___ EXTRACTED ENTRIES
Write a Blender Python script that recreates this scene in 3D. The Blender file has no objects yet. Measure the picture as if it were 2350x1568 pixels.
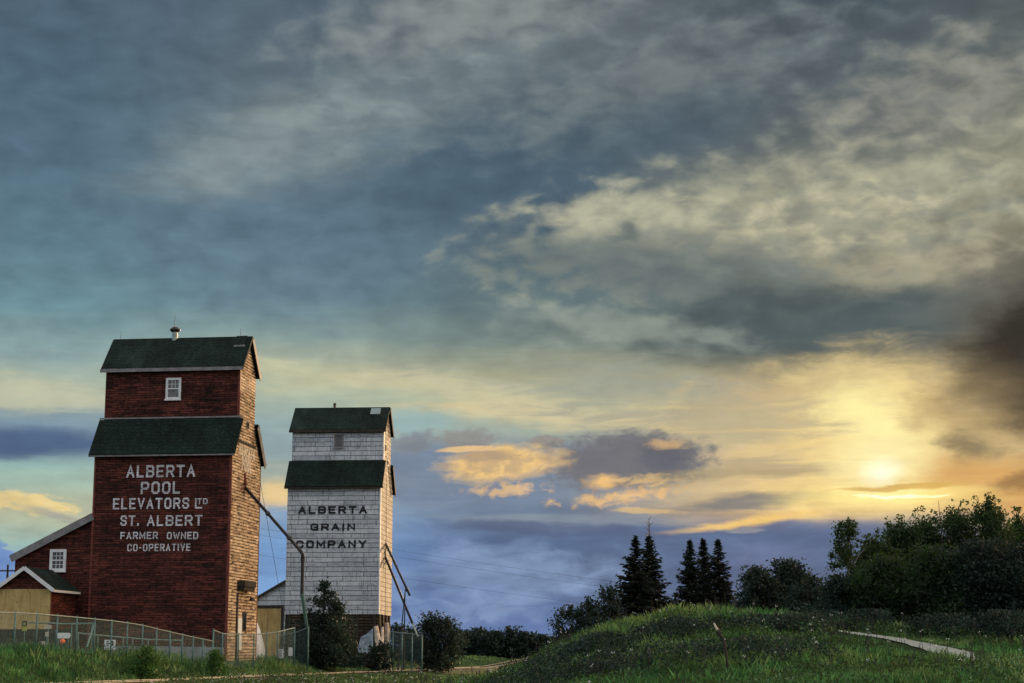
import bpy, bmesh, math, random
import numpy as np
from mathutils import Vector, noise as mnoise
R = math.radians
rng = random.Random(7)
npr = np.random.default_rng(11)
scene = bpy.context.scene
COL = scene.collection

# ------------------------------------------------------------------ camera
F_PX, CX, CY = 4000.0, 1175.0, 784.0          # focal length and centre of the photo at 2350 x 1568
EYE = 1.6
TILT = math.atan((1500 - CY) / F_PX)
def ray(px, py):
    a = (px - CX) / F_PX; b = (CY - py) / F_PX
    return (a, math.cos(TILT) - b * math.sin(TILT), math.sin(TILT) + b * math.cos(TILT))
def at(px, py, Y):
    d = ray(px, py); k = Y / d[1]
    return (d[0] * k, Y, EYE + d[2] * k)
cam_d = bpy.data.cameras.new('camera')
cam_d.sensor_width = 36.0
cam_d.lens = 36.0 * F_PX / 2350.0
cam_d.clip_end = 20000.0
cam = bpy.data.objects.new('camera', cam_d)
COL.objects.link(cam)
cam.location = (0, 0, EYE)
cam.rotation_euler = (math.pi / 2 + TILT, 0, 0)
scene.camera = cam
scene.view_settings.view_transform = 'Standard'
scene.view_settings.look = 'None'
scene.view_settings.exposure = 0.0
scene.view_settings.gamma = 1.0
scene.cycles.max_bounces = 5
scene.cycles.diffuse_bounces = 3
scene.cycles.glossy_bounces = 2
scene.cycles.transparent_max_bounces = 12

# ------------------------------------------------------------------ helpers
def lin(c):
    return tuple((v / 255 / 12.92) if v / 255 <= 0.04045 else ((v / 255 + 0.055) / 1.055) ** 2.4 for v in c)

class Nodes:
    """tiny node-graph helper"""
    def __init__(s, tree):
        s.t = tree; s.n = tree.nodes; s.l = tree.links
    def new(s, typ, ins=None, **props):
        nd = s.n.new(typ)
        for k, v in props.items(): setattr(nd, k, v)
        if ins:
            for k, v in ins.items(): s.put(nd.inputs[k], v)
        return nd
    def put(s, sock, v):
        if isinstance(v, bpy.types.NodeSocket): s.l.new(v, sock)
        elif isinstance(v, bpy.types.Node): s.l.new(v.outputs[0], sock)
        else:
            if sock.type == 'RGBA' and len(v) == 3: v = (*v, 1)
            sock.default_value = v
    def m(s, op, a, b=0.0, c=0.0, clamp=False):
        nd = s.n.new('ShaderNodeMath'); nd.operation = op; nd.use_clamp = clamp
        s.put(nd.inputs[0], a); s.put(nd.inputs[1], b); s.put(nd.inputs[2], c)
        return nd.outputs[0]
    def mix(s, fac, a, b, mode='MIX'):
        nd = s.n.new('ShaderNodeMix'); nd.data_type = 'RGBA'; nd.blend_type = mode
        s.put(nd.inputs[0], fac); s.put(nd.inputs[6], a); s.put(nd.inputs[7], b)
        return nd.outputs[2]
    def smooth(s, v, lo, hi, to0=0.0, to1=1.0):
        nd = s.n.new('ShaderNodeMapRange'); nd.interpolation_type = 'SMOOTHSTEP'
        s.put(nd.inputs[0], v)
        for i, x in enumerate((lo, hi, to0, to1)): s.put(nd.inputs[1 + i], x)
        return nd.outputs[0]
    def noise(s, vec, scale, detail=4, rough=0.5, dist=0.0, out=0):
        nd = s.new('ShaderNodeTexNoise', {'Vector': vec, 'Scale': scale, 'Detail': detail, 'Roughness': rough, 'Distortion': dist})
        return nd.outputs[out]
    def ramp(s, fac, stops, interp='LINEAR'):
        nd = s.n.new('ShaderNodeValToRGB'); cr = nd.color_ramp; cr.interpolation = interp
        stops = sorted(stops)
        while len(cr.elements) < len(stops): cr.elements.new(0.5)
        for e, (p, c) in zip(cr.elements, stops):
            e.position = p; e.color = (*c[:3], 1)
        s.put(nd.inputs[0], fac)
        return nd.outputs[0]
    def scale(s, vec, sc, loc=(0, 0, 0), rot=(0, 0, 0), typ='POINT'):
        nd = s.n.new('ShaderNodeMapping'); nd.vector_type = typ
        s.put(nd.inputs[0], vec)
        nd.inputs['Location'].default_value = loc; nd.inputs['Rotation'].default_value = rot; nd.inputs['Scale'].default_value = sc
        return nd.outputs[0]

def new_mat(name):
    m = bpy.data.materials.new(name); m.use_nodes = True
    t = m.node_tree
    b = next(n for n in t.nodes if n.type == 'BSDF_PRINCIPLED')
    return m, Nodes(t), b

def simple(name, col, rough=0.7, metal=0.0, var=0.25, sc=3.0, bump=0.0, spec=0.3):
    m, g, b = new_mat(name)
    tc = g.new('ShaderNodeTexCoord').outputs['Object']
    n = g.noise(tc, sc, 6, 0.6)
    c = g.mix(g.smooth(n, 0.3, 0.7), tuple(x * (1 - var) for x in col), tuple(min(1, x * (1 + var)) for x in col))
    g.put(b.inputs['Base Color'], c)
    b.inputs['Roughness'].default_value = rough; b.inputs['Metallic'].default_value = metal
    b.inputs['Specular IOR Level'].default_value = spec
    if bump:
        bp = g.new('ShaderNodeBump', {'Strength': bump, 'Distance': 0.02, 'Height': n}); g.put(b.inputs['Normal'], bp.outputs[0])
    return m

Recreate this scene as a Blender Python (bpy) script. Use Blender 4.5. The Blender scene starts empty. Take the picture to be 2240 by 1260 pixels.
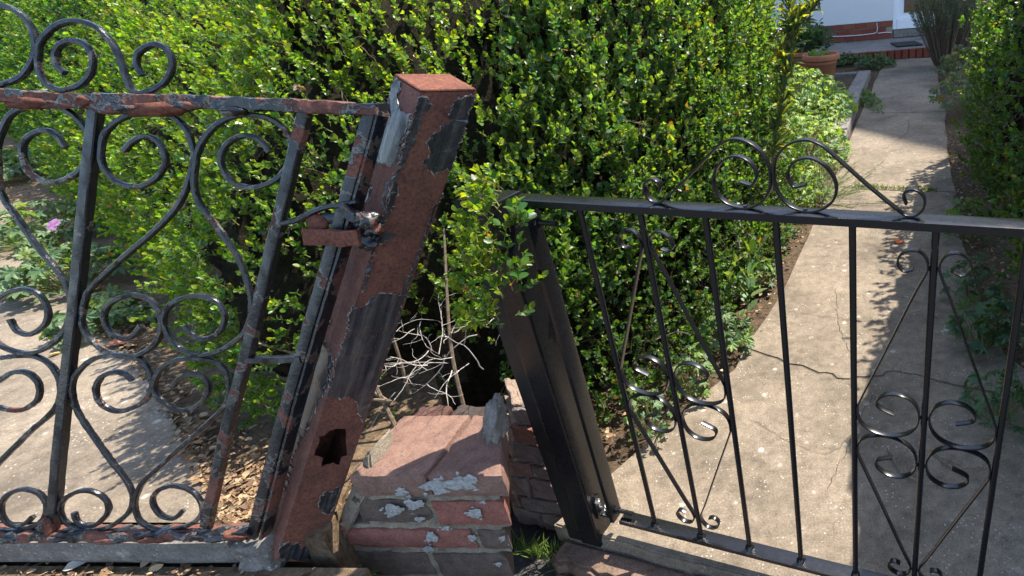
______
▸ PROBLEM TO WORK ON
Set the entries down again exactly. Do not include the images.

▸ SOLUTION TO THE EXERCISE
Write a Blender Python script that recreates this scene in 3D. The Blender file has no objects yet. Measure the picture as if it were 2350x1568 pixels.
import bpy, bmesh, math, random
import numpy as np
from mathutils import Vector, noise as mnoise
R = math.radians
rng = random.Random(7)
npr = np.random.default_rng(11)
scene = bpy.context.scene
COL = scene.collection

# ------------------------------------------------------------------ camera
F_PX, CX, CY = 4000.0, 1175.0, 784.0          # focal length and centre of the photo at 2350 x 1568
EYE = 1.6
TILT = math.atan((1500 - CY) / F_PX)
def ray(px, py):
    a = (px - CX) / F_PX; b = (CY - py) / F_PX
    return (a, math.cos(TILT) - b * math.sin(TILT), math.sin(TILT) + b * math.cos(TILT))
def at(px, py, Y):
    d = ray(px, py); k = Y / d[1]
    return (d[0] * k, Y, EYE + d[2] * k)
cam_d = bpy.data.cameras.new('camera')
cam_d.sensor_width = 36.0
cam_d.lens = 36.0 * F_PX / 2350.0
cam_d.clip_end = 20000.0
cam = bpy.data.objects.new('camera', cam_d)
COL.objects.link(cam)
cam.location = (0, 0, EYE)
cam.rotation_euler = (math.pi / 2 + TILT, 0, 0)
scene.camera = cam
scene.view_settings.view_transform = 'Standard'
scene.view_settings.look = 'None'
scene.view_settings.exposure = 0.0
scene.view_settings.gamma = 1.0
scene.cycles.max_bounces = 5
scene.cycles.diffuse_bounces = 3
scene.cycles.glossy_bounces = 2
scene.cycles.transparent_max_bounces = 12

# ------------------------------------------------------------------ helpers
def lin(c):
    return tuple((v / 255 / 12.92) if v / 255 <= 0.04045 else ((v / 255 + 0.055) / 1.055) ** 2.4 for v in c)

class Nodes:
    """tiny node-graph helper"""
    def __init__(s, tree):
        s.t = tree; s.n = tree.nodes; s.l = tree.links
    def new(s, typ, ins=None, **props):
        nd = s.n.new(typ)
        for k, v in props.items(): setattr(nd, k, v)
        if ins:
            for k, v in ins.items(): s.put(nd.inputs[k], v)
        return nd
    def put(s, sock, v):
        if isinstance(v, bpy.types.NodeSocket): s.l.new(v, sock)
        elif isinstance(v, bpy.types.Node): s.l.new(v.outputs[0], sock)
        else:
            if sock.type == 'RGBA' and len(v) == 3: v = (*v, 1)
            sock.default_value = v
    def m(s, op, a, b=0.0, c=0.0, clamp=False):
        nd = s.n.new('ShaderNodeMath'); nd.operation = op; nd.use_clamp = clamp
        s.put(nd.inputs[0], a); s.put(nd.inputs[1], b); s.put(nd.inputs[2], c)
        return nd.outputs[0]
    def mix(s, fac, a, b, mode='MIX'):
        nd = s.n.new('ShaderNodeMix'); nd.data_type = 'RGBA'; nd.blend_type = mode
        s.put(nd.inputs[0], fac); s.put(nd.inputs[6], a); s.put(nd.inputs[7], b)
        return nd.outputs[2]
    def smooth(s, v, lo, hi, to0=0.0, to1=1.0):
        nd = s.n.new('ShaderNodeMapRange'); nd.interpolation_type = 'SMOOTHSTEP'
        s.put(nd.inputs[0], v)
        for i, x in enumerate((lo, hi, to0, to1)): s.put(nd.inputs[1 + i], x)
        return nd.outputs[0]
    def noise(s, vec, scale, detail=4, rough=0.5, dist=0.0, out=0):
        nd = s.new('ShaderNodeTexNoise', {'Vector': vec, 'Scale': scale, 'Detail': detail, 'Roughness': rough, 'Distortion': dist})
        return nd.outputs[out]
    def ramp(s, fac, stops, interp='LINEAR'):
        nd = s.n.new('ShaderNodeValToRGB'); cr = nd.color_ramp; cr.interpolation = interp
        stops = sorted(stops)
        while len(cr.elements) < len(stops): cr.elements.new(0.5)
        for e, (p, c) in zip(cr.elements, stops):
            e.position = p; e.color = (*c[:3], 1)
        s.put(nd.inputs[0], fac)
        return nd.outputs[0]
    def scale(s, vec, sc, loc=(0, 0, 0), rot=(0, 0, 0), typ='POINT'):
        nd = s.n.new('ShaderNodeMapping'); nd.vector_type = typ
        s.put(nd.inputs[0], vec)
        nd.inputs['Location'].default_value = loc; nd.inputs['Rotation'].default_value = rot; nd.inputs['Scale'].default_value = sc
        return nd.outputs[0]

def new_mat(name):
    m = bpy.data.materials.new(name); m.use_nodes = True
    t = m.node_tree
    b = next(n for n in t.nodes if n.type == 'BSDF_PRINCIPLED')
    return m, Nodes(t), b

def simple(name, col, rough=0.7, metal=0.0, var=0.25, sc=3.0, bump=0.0, spec=0.3):
    m, g, b = new_mat(name)
    tc = g.new('ShaderNodeTexCoord').outputs['Object']
    n = g.noise(tc, sc, 6, 0.6)
    c = g.mix(g.smooth(n, 0.3, 0.7), tuple(x * (1 - var) for x in col), tuple(min(1, x * (1 + var)) for x in col))
    g.put(b.inputs['Base Color'], c)
    b.inputs['Roughness'].default_value = rough; b.inputs['Metallic'].default_value = metal
    b.inputs['Specular IOR Level'].default_value = spec
    if bump:
        bp = g.new('ShaderNodeBump', {'Strength': bump, 'Distance': 0.02, 'Height': n}); g.put(b.inputs['Normal'], bp.outputs[0])
    return m

Recreate this scene as a Blender Python (bpy) script. Use Blender 4.5. The Blender scene starts empty. Take the picture to be 2240 by 1260 pixels.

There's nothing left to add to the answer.